Think Global, Act Local: The Influence of Environment Age and Host Mass on Type Ia Supernova Light Curves

The reliability of Type Ia supernovae (SNIa) may be limited by the imprint of their galactic origins. To investigate the connection between supernovae and their host characteristics, we developed an improved method to estimate the stellar population age of the host as well as the local environment around the site of the supernova. We use a Bayesian method to estimate the star formation history and mass weighted age of a supernova's environment by matching observed spectral energy distributions to a synthesized stellar population. Applying this age estimator to both the photometrically and spectroscopically classified Sloan Digital Sky Survey II supernovae (N=103) we find a $0.114 \pm 0.039~{\rm mag}$ `step' in the average Hubble residual at a stellar age of $\sim 8~\text{Gyr}$; it is nearly twice the size of the currently popular mass step.
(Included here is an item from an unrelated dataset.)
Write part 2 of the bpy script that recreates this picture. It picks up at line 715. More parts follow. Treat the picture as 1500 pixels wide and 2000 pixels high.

We then apply a principal component analysis on the SALT2 parameters, host stellar mass, and local environment age. We find that a new parameter, PC$_1$, consisting of a linear combination of stretch, host stellar mass, and local age, shows a very significant ($4.7\sigma$) correlation with Hubble residuals. There is a much broader range of PC$_1$ values found in the Hubble flow sample when compared with the Cepheid calibration galaxies. These samples have mildly statistically different average PC$_1$ values, at $\sim 2.5\sigma$, resulting in at most a 1.3% reduction in the evaluation of H$_0$. Despite accounting for the highly significant trend in SNIa Hubble residuals, there remains a 9% discrepancy between the most recent precision estimates of H$_0$ using SNIa and the CMB.